From a supply-and-demand perspective, gold’s strategic value has clearly increased, driven largely by central banks—particularly in BRICS countries—which have purchased significant quantities of the metal in anticipation of risks linked to the U.S. economic outlook. At the same time, investment funds have strengthened their exposure to gold amid a decline in the U.S. dollar of between 11% and 13%, a widening U.S. budget deficit, and previous interest-rate hikes. Together, these factors have made gold a preferred instrument for both hedging and investment.

This trajectory is inseparable from geopolitical developments. As Nasreddin explains, “Uncertainty is tied to ongoing conflicts in the Middle East over vital corridors, as well as renewed tensions in Europe. The European economic slowdown and the unprecedented global debt crisis have also played a role.” U.S. debt has reached approximately $37 trillion, compared with a gross domestic product of about $25 trillion, while China is grappling with domestic debt pressures and a real estate crisis that signals economic slowdown. In Europe, total debt has exceeded €13 trillion, with Germany and France bearing a significant share.


These combined factors have reinforced gold’s status as a haven, particularly in 2025, when its market value recorded a sharp increase, and accumulated trading profits reached an estimated $14 trillion. According to Nasreddin, gold has evolved beyond a mere store of value to become a secure investment refuge.

The trend toward lowering interest rates in the second half of 2025 also played a pivotal role in supporting gold prices, with rates gradually easing from 4.25% to 4%, and then to 3.75%. This came amid political and economic tensions within the United States, expectations of leadership changes at the Federal Reserve in line with U.S. President Donald Trump’s policies, as well as new tensions related to Greenland and the Arctic and the imposition of tariffs on Europe, Nasreddin notes.

Nasreddin advises gold holders not to sell. “Gold may undergo correction phases or temporary declines, but historically it tends to return to an upward trajectory,” he says. He distinguishes physical gold and gold-related stocks, noting that “the latter are more vulnerable to sharp declines, while tangible gold delivers gains over the medium and long term.”
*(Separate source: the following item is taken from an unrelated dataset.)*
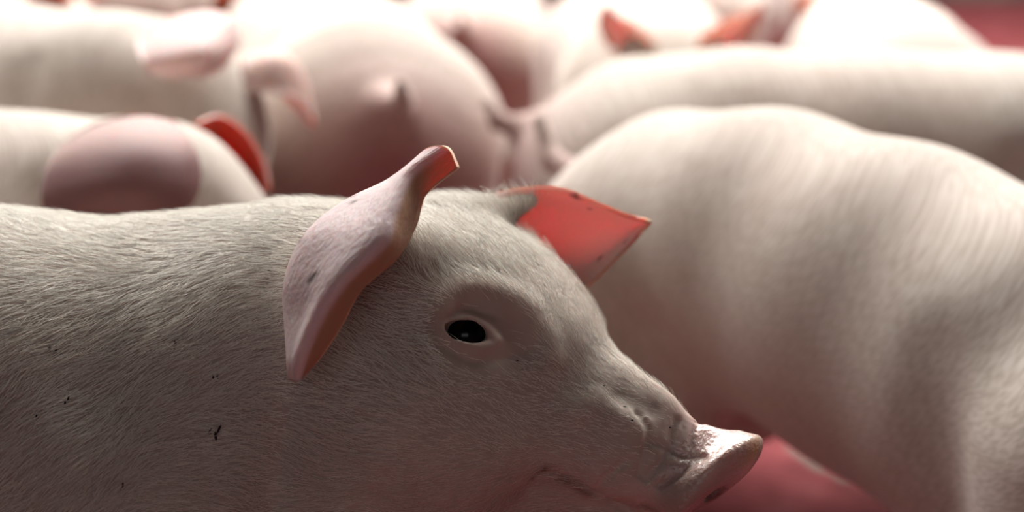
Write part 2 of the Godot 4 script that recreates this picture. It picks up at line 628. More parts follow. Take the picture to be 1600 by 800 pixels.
func add_face_lines(f: Field, fr: Transform3D) -> Array:
	var eyes := []
	var smooth := f.prims.size()
	for s in [-1.0, 1.0]:
		f.groove(BROW, 0.0085, -0.0048, fr, s)
		f.groove([Vector3(0.036, 0.040, 0.06), Vector3(0.062, 0.040, 0.058), Vector3(0.078, 0.034, 0.055)], 0.012, 0.0036, fr, s)
		f.groove(LID_CREASE, 0.0028, 0.0022, fr, s)
		f.groove(BAG, 0.0035, 0.0018, fr, s)
		f.groove(NOSE_LINE, 0.010, -0.0040, fr, s)
		f.groove([Vector3(0.150, 0.036, 0.030), Vector3(0.172, 0.040, 0.022)], 0.007, 0.0020, fr, s)
		f.groove(MOUTH, 0.0028, 0.0085, fr, s)
		for w in FOLDS: f.groove(w, 0.0026, 0.0034, fr, s)
		var e := eye_frame(f, fr, s)
		eyes.append(e)
		f.groove(UPPER_LID, 0.0036, -0.0036, fr, s)
		f.groove(LOWER_LID, 0.0034, -0.0028, fr, s)
		var o := f.ball(Vector3.ZERO, Vector3(0.0155, 0.0080, 0.014), 0.003, e)
		o.op = 1
	return eyes

func add_legs(f: Field, fore := [0.0, 0.0], hind := [0.0, 0.0], ws := 1.0) -> void:
	for i in 2:
		var s: float = [-1.0, 1.0][i]
		var a: float = fore[i]
		f.cone(Vector3(0.34, 0.42, 0.085 * s), Vector3(0.32 + a * 0.4, 0.27, 0.105 * s), 0.105, 0.066, 0.06, ws)
		f.cone(Vector3(0.32 + a * 0.4, 0.27, 0.105 * s), Vector3(0.35 + a * 0.8, 0.15, 0.10 * s), 0.060, 0.037, 0.03)
		f.cone(Vector3(0.35 + a * 0.8, 0.15, 0.10 * s), Vector3(0.35 + a, 0.045, 0.10 * s), 0.034, 0.026, 0.02)
		f.cone(Vector3(0.35 + a, 0.045, 0.10 * s), Vector3(0.372 + a, 0.018, 0.10 * s), 0.026, 0.020, 0.02)
		var b: float = hind[i]
		f.cone(Vector3(-0.33, 0.44, 0.080 * s), Vector3(-0.27 + b * 0.6, 0.29, 0.105 * s), 0.125, 0.090, 0.06, ws)
		f.cone(Vector3(-0.27 + b * 0.6, 0.29, 0.105 * s), Vector3(-0.385 + b * 0.8, 0.185, 0.10 * s), 0.075, 0.040, 0.04)
		f.cone(Vector3(-0.385 + b * 0.8, 0.185, 0.10 * s), Vector3(-0.37 + b, 0.05, 0.10 * s), 0.034, 0.027, 0.02)
		f.cone(Vector3(-0.37 + b, 0.05, 0.10 * s), Vector3(-0.345 + b, 0.018, 0.10 * s), 0.027, 0.020, 0.02)

func head_frame(at: Vector3, pitch: float, yaw: float) -> Transform3D:
	var fr := Transform3D(Basis(Vector3.UP, yaw) * Basis(Vector3(0, 0, 1), pitch), at)
	return fr

const SKIN := Color(0.52, 0.43, 0.37)
const PINK := Color(0.55, 0.27, 0.24)

# a standing pig of the herd, facing +x; arch lifts the middle of the back, the head looks where it is told
func herd_field(arch: float, neck: Vector3, head: Vector3, pitch: float, yaw: float, slim := 1.0, drop := 0.0, back := 0.0, bend := 0.0) -> Field:
	var f := Field.new()
	f.base = Color(0.60, 0.545, 0.49)
	f.alt = Color(0.53, 0.45, 0.40)
	f.noise.seed = 7
	f.noise.frequency = 0.5
	var spine := [[-0.41, 0.445, 0.110], [-0.33, 0.46, 0.155], [-0.18, 0.465 + arch * 0.7, 0.168 * slim], [0.0, 0.46 + arch - drop * 0.2, 0.175 * slim], [0.18, 0.455 + arch * 0.7 - drop * 0.4, 0.178 * slim], [0.33, 0.46 - drop, 0.165]]
	for i in spine.size() - 1:
		var p = spine[i]; var q = spine[i + 1]
		var za: float = bend * p[0] * p[0]; var zb: float = bend * q[0] * q[0]
		f.cone(Vector3(p[0], p[1], za), Vector3(q[0], q[1], zb), p[2], q[2], 0.05, 0.96)
	var sh := Vector3(0.33, 0.46 - drop, bend * 0.1)
	f.cone(sh, neck, 0.160, 0.125, 0.06)
	f.cone(neck, head + Vector3(-0.03, -0.02, 0), 0.125, 0.095, 0.06)
	add_head(f, head_frame(head, pitch, yaw), false)
	add_legs(f, [0.0, 0.0], [-back, 0.0])
	var stub := 1.0 if back > 0.0 else 0.45                                                 # tail stub, curled up
	f.cone(Vector3(-0.49, 0.515, 0), Vector3(-0.51 - 0.06 * stub, 0.525 + 0.01 * stub, 0.012), 0.022, 0.013, 0.03)
	f.cone(Vector3(-0.51 - 0.06 * stub, 0.525 + 0.01 * stub, 0.012), Vector3(-0.512 - 0.1 * stub, 0.535 + 0.05 * stub, 0.005), 0.013, 0.009, 0.012)
	f.dent(Vector3(-0.53, 0.44, 0), Vector3(-0.53, 0.46, 0), 0.03, 0.02)
	f.dent(Vector3(-0.55, 0.38, 0), Vector3(-0.48, 0.25, 0), 0.035, 0.03)
	for s in [-1.0, 1.0]:
		f.dent(Vector3(-0.19, 0.42, 0.17 * s), Vector3(-0.13, 0.30, 0.15 * s), 0.03, 0.018)      # flank fold
		f.dent(Vector3(0.20, 0.50, 0.17 * s), Vector3(0.22, 0.34, 0.17 * s), 0.035, 0.014)       # behind the shoulder
		f.dent(Vector3(0.42, 0.58, 0.14 * s), Vector3(0.46, 0.40, 0.14 * s), 0.03, 0.012)
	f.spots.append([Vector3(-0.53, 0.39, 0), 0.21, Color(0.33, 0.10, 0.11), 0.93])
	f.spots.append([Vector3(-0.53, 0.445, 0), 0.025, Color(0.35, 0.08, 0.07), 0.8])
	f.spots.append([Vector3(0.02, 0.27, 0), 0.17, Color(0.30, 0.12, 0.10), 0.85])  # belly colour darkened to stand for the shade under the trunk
	f.spots.append([head_frame(head, pitch, yaw) * Vector3(0.24, 0.02, 0), 0.06, PINK, 0.8])
	return f

func ear_grid(droop: float, s: float) -> Array:
	# in the head's frame: front edge, middle, back edge, each from base to tip
	var tip := Vector3(0.045 + 0.03 * droop, 0.115 - 0.10 * droop, 0.128)
	var rows := [
		[Vector3(0.010, 0.050, 0.030), Vector3(0.022, 0.085 - 0.01 * droop, 0.062), Vector3(0.036, 0.108 - 0.05 * droop, 0.095)],
		[Vector3(-0.020, 0.050, 0.045), Vector3(-0.018, 0.085 - 0.01 * droop, 0.085), Vector3(0.005, 0.100 - 0.05 * droop, 0.118)],
		[Vector3(-0.042, 0.030, 0.066), Vector3(-0.034, 0.052 - 0.01 * droop, 0.108), Vector3(-0.004, 0.076 - 0.06 * droop, 0.134)],
		[Vector3(-0.040, -0.005, 0.078), Vector3(-0.015, 0.018 - 0.02 * droop, 0.112), Vector3(0.015, 0.050 - 0.07 * droop, 0.130)]]
	var out := []
	for i in 4:
		var r := []
		for p in rows[i]: r.append(Vector3(p.x, p.y, p.z * s))
		var t := tip + Vector3(0, -0.004 * i, 0.001 * i)
		r.append(Vector3(t.x, t.y, t.z * s))
		out.append(r)
	return out

func ear_paint(paint: int, s: int, v: float) -> Color:
	var out: Color = {0: Color(0.62, 0.50, 0.46), 3: Color(0.17, 0.09, 0.088), 4: Color(0.66, 0.50, 0.48), 5: Color(0.62, 0.46, 0.42)}[paint]
	var inside := Color(0.28, 0.07, 0.035)
	if paint == 5: inside = Color(0.45, 0.09, 0.06)
	elif paint == 4: inside = Color(0.58, 0.42, 0.38)
	elif paint == 3: out = Color(0.42, 0.30, 0.28).lerp(out, smoothstep(0.1, 0.55, v))
	return [out, inside, out][s]

func add_face(pig: Node3D, fr: Transform3D, droops: Array, own: Dictionary) -> void:
	for i in 2:
		var s: float = [-1.0, 1.0][i]
		if own.has(i):
			var mine: Array = own[i][0].duplicate()
			mine.reverse()
			part("ear", ear_mesh(mine, 0.007, own[i][1], 24, 20), mat.lit_ear if own[i][1] == 5 else mat.far_ear, pig, own[i][2])
		else:
			var g := ear_grid(droops[i], s)
			if s > 0: g.reverse()
			part("ear", ear_mesh(g, 0.006, 4 if not own.is_empty() else 0, 18, 14), mat.far_ear, pig).transform = fr
		var ball := SphereMesh.new()
		ball.radius = 0.0125; ball.height = 0.025; ball.radial_segments = 20; ball.rings = 10
		part("eye", ball, mat.eye, pig, "dark round eye").transform = fr * Transform3D(Basis.IDENTITY, Vector3(0.045, 0.023, 0.062 * s))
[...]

Projections also point to further interest-rate cuts in 2026, possibly more than once. This, according to Nasreddin, “supports demand for gold,” particularly as investment funds alone purchased around 699 tons last year, with expectations of continued buying at even higher levels. Some emerging-market central banks are also joining this trend, seeking profit differentials amid growing uncertainty about the future of the dollar.

Nasreddin believes that “2026 presents challenges similar to those of 2025, reinforcing the shift of investments toward gold.” He adds that rumors of selling and decline are largely tied to gold equities, while holding physical gold remains both a defensive strategy and an investment choice.

Historically, gold has experienced sharp downturns, but it differs fundamentally from silver in terms of the scale and drivers of global demand. Today, the United States holds about 8,122 tons of gold and still values the ounce at $43 in its official budget calculations—a figure unchanged since the dollar was decoupled from gold under former President Richard Nixon.

Against this backdrop, gold’s future raises fundamental questions about the possibility of linking it to digital currencies or re-anchoring it to the dollar, in line with moves by Europe, China, and the BRICS bloc to reduce reliance on the U.S. currency through local and digital alternatives. Meanwhile, oil price developments—particularly amid changes involving Venezuela—remain an influential factor shaping the dollar’s trajectory, and by extension, gold.

In summary, Nasreddin concludes: “Trade conflicts, supply chain disruptions, competition over sea routes, alongside debt, inflation, and wars, remain powerful forces. Together, they continue to reinforce gold’s status as a safe-haven investment, ultimately governed by the supply-and-demand equation in an increasingly turbulent world.”